Calar a boca branca da escuridão
com o grito retinto da voz lunar
usar uma letra faminta, como isca,
que belisca quem não sabe pescar

À época eu estava lendo o Flores de alvenaria e, como um estudante de filosofia, tentava entender a falta de forma, os textos esparsos entre narrativas, aforismas e poemas. Me incomodava o deslizamento para frases catárticas. Só de noite, quando vi, porém, sua primeira apresentação, entendi que sua poesia era feita para ser representada, não apenas recitada… tinha algo do efeito esperado em mais de 23 anos de sarau na Cooperativa Cultural da Periferia (Cooperifa). Tamanha responsabilidade requer uma grande dose de generosidade que eu descobriria assim que a noite avançasse.

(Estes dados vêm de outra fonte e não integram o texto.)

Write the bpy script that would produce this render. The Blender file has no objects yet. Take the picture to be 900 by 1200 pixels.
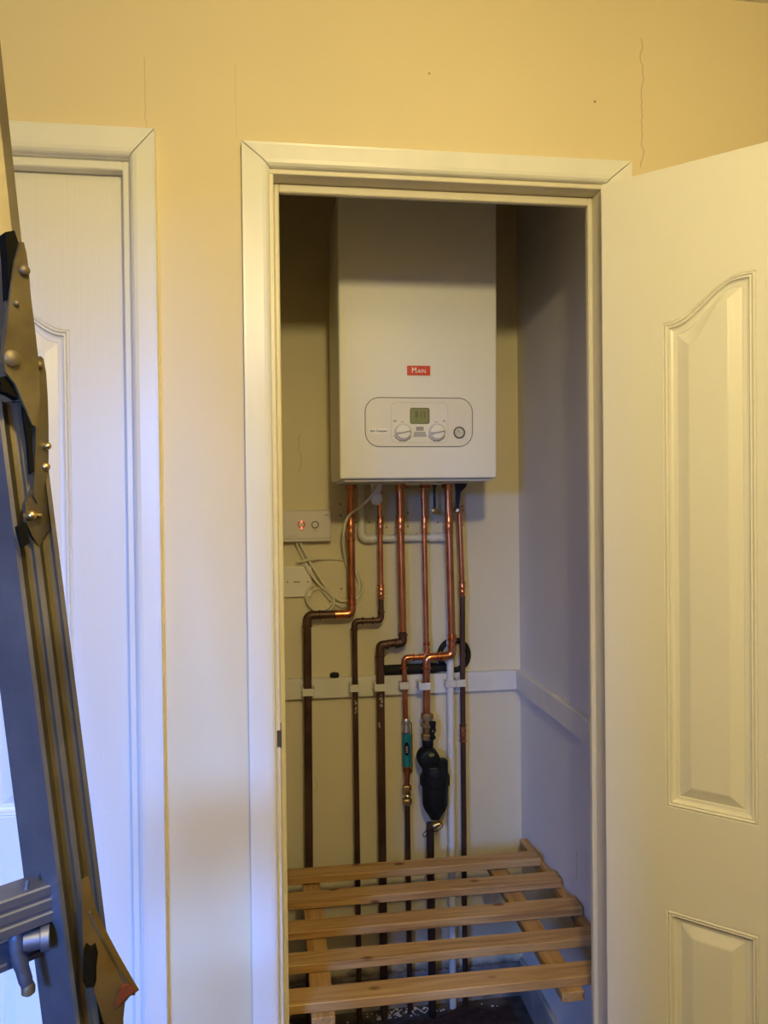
import bpy, bmesh, math, random
from mathutils import Vector, Matrix
random.seed(7)
PI = math.pi
C = bpy.context.scene.collection
scene = bpy.context.scene

# ------------------------------------------------------------------ camera
CAM = Vector((-0.0007, -1.391, 1.3953))
YAW, PITCH, ROLL = 0.13799, -0.01157, -0.01103
FPX = 901.0
fwd = Vector((math.sin(YAW)*math.cos(PITCH), math.cos(YAW)*math.cos(PITCH), math.sin(PITCH)))
rgt = Vector((math.cos(YAW), -math.sin(YAW), 0)); upv = rgt.cross(fwd)
r2 = rgt*math.cos(ROLL) + upv*math.sin(ROLL); u2 = -rgt*math.sin(ROLL) + upv*math.cos(ROLL)
cd = bpy.data.cameras.new('camera'); cam = bpy.data.objects.new('camera', cd); C.objects.link(cam)
cd.sensor_fit = 'VERTICAL'; cd.sensor_height = 36.0; cd.lens = FPX/1200*36.0; cd.clip_start = 0.02
cam.matrix_world = Matrix(((r2.x, u2.x, -fwd.x, CAM.x), (r2.y, u2.y, -fwd.y, CAM.y), (r2.z, u2.z, -fwd.z, CAM.z), (0, 0, 0, 1)))
scene.camera = cam

# ------------------------------------------------------------------ light
LAMP_POS = Vector((0.19, -1.42, 2.09))
LAMP_W, LAMP_COL = 46.5, (1.0, 0.81, 0.36)
DAY_W, DAY_COL = 1650.0, (0.12, 0.31, 1.0)
world = bpy.data.worlds.new('world'); scene.world = world; world.use_nodes = True
bg = world.node_tree.nodes['Background']; bg.inputs[0].default_value = (0.45, 0.6, 1.0, 1); bg.inputs[1].default_value = 0.8
def light(name, kind, loc, power, col, **kw):
    d = bpy.data.lights.new(name, kind); d.energy = power; d.color = col
    for k, v in kw.items(): setattr(d, k, v)
    o = bpy.data.objects.new(name, d); o.location = loc; C.objects.link(o); return o
light('pendant_bulb_light', 'POINT', LAMP_POS, LAMP_W, LAMP_COL, shadow_soft_size=0.045)
day = light('window_daylight', 'AREA', (-2.0, -4.6, 2.45), DAY_W, DAY_COL, shape='RECTANGLE', size=1.8, size_y=1.5)
day.rotation_euler = (Vector((0.0, 0.2, 0.2)) - day.location).to_track_quat('-Z', 'Y').to_euler()
scene.view_settings.view_transform = 'Standard'; scene.view_settings.look = 'None'
scene.view_settings.gamma = 1.0; scene.view_settings.use_curve_mapping = False
scene.view_settings.exposure = 0.0
scene.cycles.use_denoising = True
scene.cycles.max_bounces = 8; scene.cycles.diffuse_bounces = 5
scene.cycles.caustics_reflective = False; scene.cycles.caustics_refractive = False

# ------------------------------------------------------------------ helpers
FLOOR = -0.10
def P(px, py, Y):                       # the point of the wall-parallel plane y=Y seen at a pixel of the survey photo
    d = r2*((px-450)/FPX) + u2*((600-py)/FPX) + fwd
    return CAM + d*((Y-CAM.y)/d.y)
WL = {}                                 # world location of every object made
def obj(name, bm, m, parent=None, smooth=False, origin=None, auto=None):
    me = bpy.data.meshes.new(name)
    bmesh.ops.recalc_face_normals(bm, faces=bm.faces[:])
    if smooth: 
        for f in bm.faces: f.smooth = True
    cs = [v.co for v in bm.verts]
    if origin is None:
        origin = Vector(((min(c.x for c in cs)+max(c.x for c in cs))/2, (min(c.y for c in cs)+max(c.y for c in cs))/2, min(c.z for c in cs)))
    origin = Vector(origin)
    bm.transform(Matrix.Translation(-origin))
    bm.to_mesh(me); bm.free()
    for k in (m if isinstance(m, (list, tuple)) else [m]): me.materials.append(k)
    o = bpy.data.objects.new(name, me); C.objects.link(o)
    WL[o.name] = origin
    if parent is not None:
        o.parent = parent; o.location = origin - WL[parent.name]
    else: o.location = origin
    if smooth and auto is not False:
        try: me.set_sharp_from_angle(angle=math.radians(40))
        except Exception: pass
    return o
def thing(name, label, cat, loc, group=None):
    o = bpy.data.objects.new(name, None); C.objects.link(o); o.empty_display_size = 0.05
    o.location = loc; WL[o.name] = Vector(loc); o['label'] = label; o['category'] = cat
    if group: o['group'] = group
    return o
def tag(o, label, cat, group=None):
    o['label'] = label; o['category'] = cat
    if group: o['group'] = group
    return o
def struct(name, bm, m, parent=None, label=None, cat=None, **kw):
    o = obj(name, bm, m, parent, **kw)
    if parent is None: o['kind'] = 'structure'
    if label: o['label'] = label
    if cat: o['category'] = cat
    return o
def NB(): return bmesh.new()
def box(bm, x0, x1, y0, y1, z0, z1, bev=0.0, mat=0, M=None, seg=1):
    r = bmesh.ops.create_cube(bm, size=1.0)
    vs = r['verts']
    for v in vs:
        v.co = Vector(((x0+x1)/2+v.co.x*(x1-x0), (y0+y1)/2+v.co.y*(y1-y0), (z0+z1)/2+v.co.z*(z1-z0)))
    fs = list({f for v in vs for f in v.link_faces})
    if bev > 0:
        es = list({e for v in vs for e in v.link_edges})
        rr = bmesh.ops.bevel(bm, geom=es, offset=bev, segments=seg, affect='EDGES', profile=0.5)
        fs = list(set([f for f in rr['faces']]) | {f for f in fs if f.is_valid})
        vs = list({v for f in fs for v in f.verts})
    for f in fs: f.material_index = mat
    if M is not None: bmesh.ops.transform(bm, matrix=M, verts=vs)
    return vs
def ring_bridge(bm, rings, closed=True, caps=(False, False), mat=0):
    n = len(rings[0])
    for a, b in zip(rings, rings[1:]):
        for i in range(n if closed else n-1):
            j = (i+1) % n
            try: bm.faces.new((a[i], a[j], b[j], b[i])).material_index = mat
            except ValueError: pass
    if caps[0]: bm.faces.new(rings[0][::-1]).material_index = mat
    if caps[1]: bm.faces.new(rings[-1]).material_index = mat
def frames(pts, closed=False):
    T = []
    n = len(pts)
    for i in range(n):
        a = pts[i-1] if (i > 0 or closed) else pts[i]; b = pts[(i+1) % n] if (i < n-1 or closed) else pts[i]
        T.append((b-a).normalized())
    ref = Vector((0, 0, 1)) if abs(T[0].z) < .9 else Vector((1, 0, 0))
    N = [(ref - T[0]*ref.dot(T[0])).normalized()]
    for i in range(1, n):
        v = N[-1] - T[i]*N[-1].dot(T[i]); N.append(v.normalized())
    return T, N
def tube(bm, pts, r, seg=12, caps=True, mat=0):
    pts = [Vector(p) for p in pts]
    T, N = frames(pts); rings = []
    for i, p in enumerate(pts):
        rr = r[i] if isinstance(r, (list, tuple)) else r
        B = T[i].cross(N[i])
        rings.append([bm.verts.new(p + (N[i]*math.cos(2*PI*k/seg) + B*math.sin(2*PI*k/seg))*rr) for k in range(seg)])
    ring_bridge(bm, rings, caps=(caps, caps), mat=mat)
def torus(bm, c, axis, R, r, n=32, seg=8, mat=0, sx=1.0):
    axis = Vector(axis).normalized(); a = axis.orthogonal().normalized(); b = axis.cross(a)
    rings = []
    for i in range(n):
        t = 2*PI*i/n; d = a*math.cos(t)+b*math.sin(t)
        rings.append([bm.verts.new(Vector(c)+d*R+(d*math.cos(2*PI*k/seg)+axis*math.sin(2*PI*k/seg))*r) for k in range(seg)])
    rings.append(rings[0]); ring_bridge(bm, rings, mat=mat)
def lathe(bm, c, axis, prof, seg=20, mat=0):
    """prof: (distance along axis, radius)"""
    axis = Vector(axis).normalized(); a = axis.orthogonal().normalized(); b = axis.cross(a)
    rings = [[bm.verts.new(Vector(c)+axis*h+(a*math.cos(2*PI*k/seg)+b*math.sin(2*PI*k/seg))*max(r, 1e-5)) for k in range(seg)] for h, r in prof]
    ring_bridge(bm, rings, caps=(True, True), mat=mat)
def hexnut(bm, c, axis, r, h, mat=0):
    lathe(bm, Vector(c)-Vector(axis).normalized()*h/2, axis, [(0, r*.9), (h*.12, r), (h*.88, r), (h, r*.9)], seg=6, mat=mat)
def fillet(pts, rad, n=6):
    pts = [Vector(p) for p in pts]; out = [pts[0]]
    for i in range(1, len(pts)-1):
        p, a, b = pts[i], pts[i-1], pts[i+1]
        da, db = (a-p), (b-p); la, lb = da.length, db.length; da.normalize(); db.normalize()
        ang = da.angle(db)
        if ang > 3.05: out.append(p); continue
        t = min(rad/math.tan(ang/2), la*.49, lb*.49)
        s, e = p+da*t, p+db*t
        for k in range(n+1):
            u = k/n; out.append(s*(1-u)**2 + p*2*u*(1-u) + e*u*u)
    out.append(pts[-1]); return out
def smooth_path(pts, n=6):
    pts = [Vector(p) for p in pts]; out = []
    for i in range(len(pts)-1):
        p0 = pts[max(i-1, 0)]; p1 = pts[i]; p2 = pts[i+1]; p3 = pts[min(i+2, len(pts)-1)]
        for k in range(n):
            t = k/n
            out.append(0.5*((2*p1)+(p2-p0)*t+(2*p0-5*p1+4*p2-p3)*t*t+(3*p1-p0-3*p2+p3)*t**3))
    out.append(pts[-1]); return out
def prism(bm, poly, off, mat=0):
    """extrude a polygon (3-D points) by vector off"""
    off = Vector(off)
    a = [bm.verts.new(Vector(p)) for p in poly]; b = [bm.verts.new(Vector(p)+off) for p in poly]
    fs = [bm.faces.new(a[::-1]), bm.faces.new(b)]
    n = len(a)
    for i in range(n): fs.append(bm.faces.new((a[i], a[(i+1) % n], b[(i+1) % n], b[i])))
    for f in fs: f.material_index = mat
def rrect(cx, cz, w, h, r, n=6):
    o = []
    for (sx, sz, a0) in ((1, 1, 0), (-1, 1, 90), (-1, -1, 180), (1, -1, 270)):
        for k in range(n+1):
            a = math.radians(a0+90*k/n)
            o.append((cx+sx*(w/2-r)+r*math.cos(a), cz+sz*(h/2-r)+r*math.sin(a)))
    return o
_txt = [0]
def text_mesh(s, size, name, m, parent, pos, align='CENTER', italic=0.0, thick=0.0003, xs=1.0, bold=0.0):
    c = bpy.data.curves.new('text', 'FONT'); c.body = s; c.size = size; c.align_x = align; c.align_y = 'CENTER'
    c.extrude = thick; c.shear = italic; c.offset = bold
    t = bpy.data.objects.new('text_source', c); C.objects.link(t)
    dg = bpy.context.evaluated_depsgraph_get(); dg.update()
    me = bpy.data.meshes.new_from_object(t.evaluated_get(dg))
    bpy.data.objects.remove(t); 
    bm = NB(); bm.from_mesh(me); bpy.data.meshes.remove(me)
    M = Matrix.Translation(Vector(pos)) @ Matrix.Rotation(PI/2, 4, 'X') @ Matrix.Diagonal((xs, 1, 1, 1))
    bm.transform(M)
    return obj(name, bm, m, parent, origin=pos)

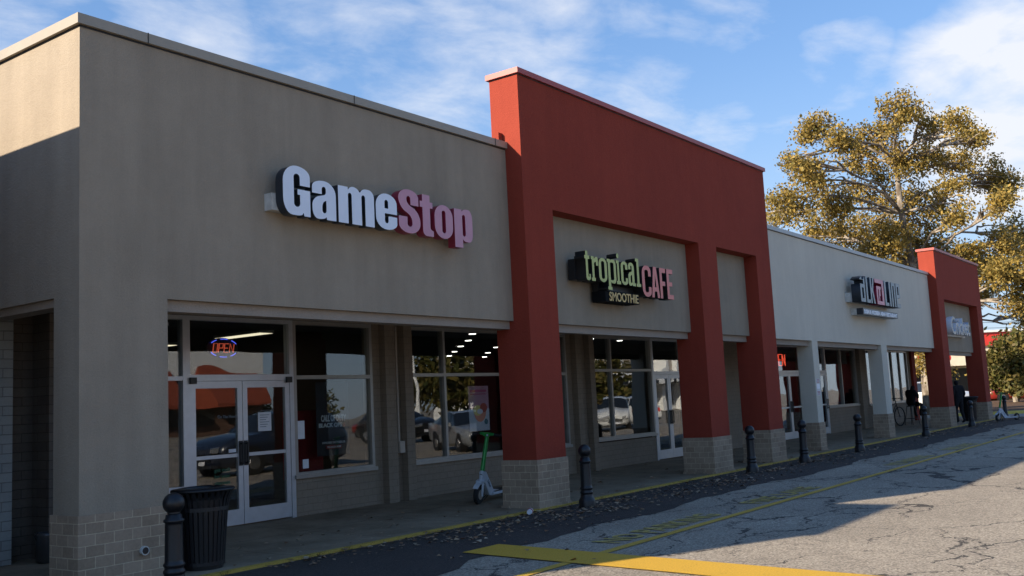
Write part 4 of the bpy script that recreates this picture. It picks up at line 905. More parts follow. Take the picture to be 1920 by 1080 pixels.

Naquela noite, fui chamado para um campeonato de poesia e um debate sobre o genocídio da juventude negra. Todo mundo debaixo do viaduto, ameaçava chover. Sem mais, nem pra quê, vem na minha direção Sérgio Vaz e eu… já tinha abandonado a poesia. Optava pela prosa, longa, caudalosa, desenrolada em vários planos. A filosofia tinha matado o poeta que habitava em mim. Em nosso encontro, porém, queria lhe falar do quanto suas poesias venciam os jogos anêmicos e refinados que os estetas de condomínio adoram, como elas eram superiores ao lado corrompido, nitidamente sem sabor, de certas produções consumidas da ponte pra lá, ainda que não o tivesse visto em plena ação poética.

— Salve, negada! — diz e me estende a mão. Meu batimento cardíaco acelera e sou apresentado como um filósofo de quebrada. Finjo forçado desinteresse aristocrático. Ao passo que o poeta solta:

— Manos, será que dá tempo prum café?

Vamos pelas ruas. Eu nem acredito que do meu lado está Sérgio Vaz. Lembro de quando ele entrou no meu cenáculo de poetas. Me calo, porém. Bebemos um café, o cigarro está na ponta do dedo. Conversa vai, conversa vem. Quando voltamos para sua apresentação, Vaz que não passa de 1,70 de altura, vira um gigante fazendo uso do reino surdo das palavras, sem tropeçar. Os olhares vibravam. Coisa linda de se ver. Visceral. Genuíno. Depois, a chuva finalmente veio nos brindar antes que brindássemos à cerveja. Eu bebia ao lado de Vaz. Tocado pela sua humilde grandeza.

— Então, o mano faz filosofia? — pergunta me confessando sua grande admiração. Passamos em revista Platão, Aristóteles, chegamos na filosofia africana, falamos sobre os saberes da quebrada. “Filosofia de fumaça nariz, cada favelado é um universo em crise”. Noite de lavar alma. Minhas mãos suavam, é claro. Seu interesse pelo outro me cativou, sua humildade me fez lembrar de seus versos:

Humilde é uma pessoa
grande que trata todas as
outras como se fossem
maiores

Por mais nítido que seja, em Vaz, o gosto pelas sínteses poéticas, é verdade, porém, que se poderia destacar em sua apresentação o gesto que dá acabamento à sua escrita. De fato, destaca-se, como provam, desde os anos 2000, suas atividades na Cooperifa, a necessidade de declamar o poema não pela leitura, mas pela representação. O efeito esperado se mostra na ação poética mais do que no texto poético. Por isso, também, só ler Vaz não basta, é preciso declamá-lo e de maneira coletiva. Sem anotações, sem nada nas mãos, conduzido por uma vertigem lírica, lançam-se frases convulsas e coerentes, sublinhadas pela exaltação do corpo que encarna sentido à palavra. A poesia de Vaz nas quebradas se refere à ação poética. É só assim que o crítico poderá restituir seu significado, oculto aos que não participam de sua experiência. Vaz restitui à palavra o ritmo. É o ritmo e a poesia.